Every line of the material that follows must be printed again exactly.

Provided data -
··········

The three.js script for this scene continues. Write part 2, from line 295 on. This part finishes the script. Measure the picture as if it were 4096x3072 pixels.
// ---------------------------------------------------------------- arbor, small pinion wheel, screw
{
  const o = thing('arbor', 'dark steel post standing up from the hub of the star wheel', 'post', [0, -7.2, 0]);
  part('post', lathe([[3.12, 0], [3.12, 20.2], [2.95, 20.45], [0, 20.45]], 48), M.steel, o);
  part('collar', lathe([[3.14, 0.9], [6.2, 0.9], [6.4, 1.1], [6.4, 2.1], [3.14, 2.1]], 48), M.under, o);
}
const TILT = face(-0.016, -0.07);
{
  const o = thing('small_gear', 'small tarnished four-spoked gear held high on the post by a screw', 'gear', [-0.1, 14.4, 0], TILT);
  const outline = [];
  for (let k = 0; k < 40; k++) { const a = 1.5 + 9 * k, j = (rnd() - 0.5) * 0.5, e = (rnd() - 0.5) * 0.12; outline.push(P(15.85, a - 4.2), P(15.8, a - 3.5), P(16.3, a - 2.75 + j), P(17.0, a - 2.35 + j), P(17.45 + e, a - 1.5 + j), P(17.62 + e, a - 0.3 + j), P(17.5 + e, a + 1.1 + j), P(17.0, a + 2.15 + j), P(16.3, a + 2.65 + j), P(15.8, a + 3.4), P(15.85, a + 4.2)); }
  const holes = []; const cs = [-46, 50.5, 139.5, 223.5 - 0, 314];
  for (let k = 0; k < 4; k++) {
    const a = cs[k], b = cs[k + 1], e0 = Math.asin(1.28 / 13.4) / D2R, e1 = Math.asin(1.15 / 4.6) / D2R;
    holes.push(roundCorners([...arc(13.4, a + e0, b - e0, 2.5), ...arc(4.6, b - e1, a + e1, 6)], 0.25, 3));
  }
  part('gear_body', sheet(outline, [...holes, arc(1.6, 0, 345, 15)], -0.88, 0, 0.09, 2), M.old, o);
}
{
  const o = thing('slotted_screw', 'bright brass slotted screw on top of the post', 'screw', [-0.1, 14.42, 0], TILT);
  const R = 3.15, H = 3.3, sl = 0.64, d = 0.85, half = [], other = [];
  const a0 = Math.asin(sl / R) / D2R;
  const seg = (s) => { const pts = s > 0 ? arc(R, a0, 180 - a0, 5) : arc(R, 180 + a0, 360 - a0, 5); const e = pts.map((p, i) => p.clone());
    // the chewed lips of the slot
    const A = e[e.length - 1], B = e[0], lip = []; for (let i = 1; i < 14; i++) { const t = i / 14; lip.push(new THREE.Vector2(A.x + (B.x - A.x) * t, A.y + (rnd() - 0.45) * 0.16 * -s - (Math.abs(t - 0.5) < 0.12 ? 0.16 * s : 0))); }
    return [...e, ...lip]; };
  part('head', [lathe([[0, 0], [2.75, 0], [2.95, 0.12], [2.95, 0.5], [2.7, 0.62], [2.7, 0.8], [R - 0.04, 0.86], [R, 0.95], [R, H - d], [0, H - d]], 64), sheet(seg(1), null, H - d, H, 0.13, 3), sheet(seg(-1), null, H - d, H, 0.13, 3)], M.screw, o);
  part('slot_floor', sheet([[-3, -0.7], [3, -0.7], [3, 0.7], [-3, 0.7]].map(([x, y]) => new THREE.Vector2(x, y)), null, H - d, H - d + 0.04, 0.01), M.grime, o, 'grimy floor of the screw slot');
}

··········

Result -
The three.js script for this scene continues. Write part 2, from line 295 on. This part finishes the script. Measure the picture as if it were 4096x3072 pixels.
// ---------------------------------------------------------------- arbor, small pinion wheel, screw
{
  const o = thing('arbor', 'dark steel post standing up from the hub of the star wheel', 'post', [0, -7.2, 0]);
  part('post', lathe([[3.12, 0], [3.12, 20.2], [2.95, 20.45], [0, 20.45]], 48), M.steel, o);
  part('collar', lathe([[3.14, 0.9], [6.2, 0.9], [6.4, 1.1], [6.4, 2.1], [3.14, 2.1]], 48), M.under, o);
}
const TILT = face(-0.016, -0.07);
{
  const o = thing('small_gear', 'small tarnished four-spoked gear held high on the post by a screw', 'gear', [-0.1, 14.4, 0], TILT);
  const outline = [];
  for (let k = 0; k < 40; k++) { const a = 1.5 + 9 * k, j = (rnd() - 0.5) * 0.5, e = (rnd() - 0.5) * 0.12; outline.push(P(15.85, a - 4.2), P(15.8, a - 3.5), P(16.3, a - 2.75 + j), P(17.0, a - 2.35 + j), P(17.45 + e, a - 1.5 + j), P(17.62 + e, a - 0.3 + j), P(17.5 + e, a + 1.1 + j), P(17.0, a + 2.15 + j), P(16.3, a + 2.65 + j), P(15.8, a + 3.4), P(15.85, a + 4.2)); }
  const holes = []; const cs = [-46, 50.5, 139.5, 223.5 - 0, 314];
  for (let k = 0; k < 4; k++) {
    const a = cs[k], b = cs[k + 1], e0 = Math.asin(1.28 / 13.4) / D2R, e1 = Math.asin(1.15 / 4.6) / D2R;
    holes.push(roundCorners([...arc(13.4, a + e0, b - e0, 2.5), ...arc(4.6, b - e1, a + e1, 6)], 0.25, 3));
  }
  part('gear_body', sheet(outline, [...holes, arc(1.6, 0, 345, 15)], -0.88, 0, 0.09, 2), M.old, o);
}
{
  const o = thing('slotted_screw', 'bright brass slotted screw on top of the post', 'screw', [-0.1, 14.42, 0], TILT);
  const R = 3.15, H = 3.3, sl = 0.64, d = 0.85, half = [], other = [];
  const a0 = Math.asin(sl / R) / D2R;
  const seg = (s) => { const pts = s > 0 ? arc(R, a0, 180 - a0, 5) : arc(R, 180 + a0, 360 - a0, 5); const e = pts.map((p, i) => p.clone());
    // the chewed lips of the slot
    const A = e[e.length - 1], B = e[0], lip = []; for (let i = 1; i < 14; i++) { const t = i / 14; lip.push(new THREE.Vector2(A.x + (B.x - A.x) * t, A.y + (rnd() - 0.45) * 0.16 * -s - (Math.abs(t - 0.5) < 0.12 ? 0.16 * s : 0))); }
    return [...e, ...lip]; };
  part('head', [lathe([[0, 0], [2.75, 0], [2.95, 0.12], [2.95, 0.5], [2.7, 0.62], [2.7, 0.8], [R - 0.04, 0.86], [R, 0.95], [R, H - d], [0, H - d]], 64), sheet(seg(1), null, H - d, H, 0.13, 3), sheet(seg(-1), null, H - d, H, 0.13, 3)], M.screw, o);
  part('slot_floor', sheet([[-3, -0.7], [3, -0.7], [3, 0.7], [-3, 0.7]].map(([x, y]) => new THREE.Vector2(x, y)), null, H - d, H - d + 0.04, 0.01), M.grime, o, 'grimy floor of the screw slot');
}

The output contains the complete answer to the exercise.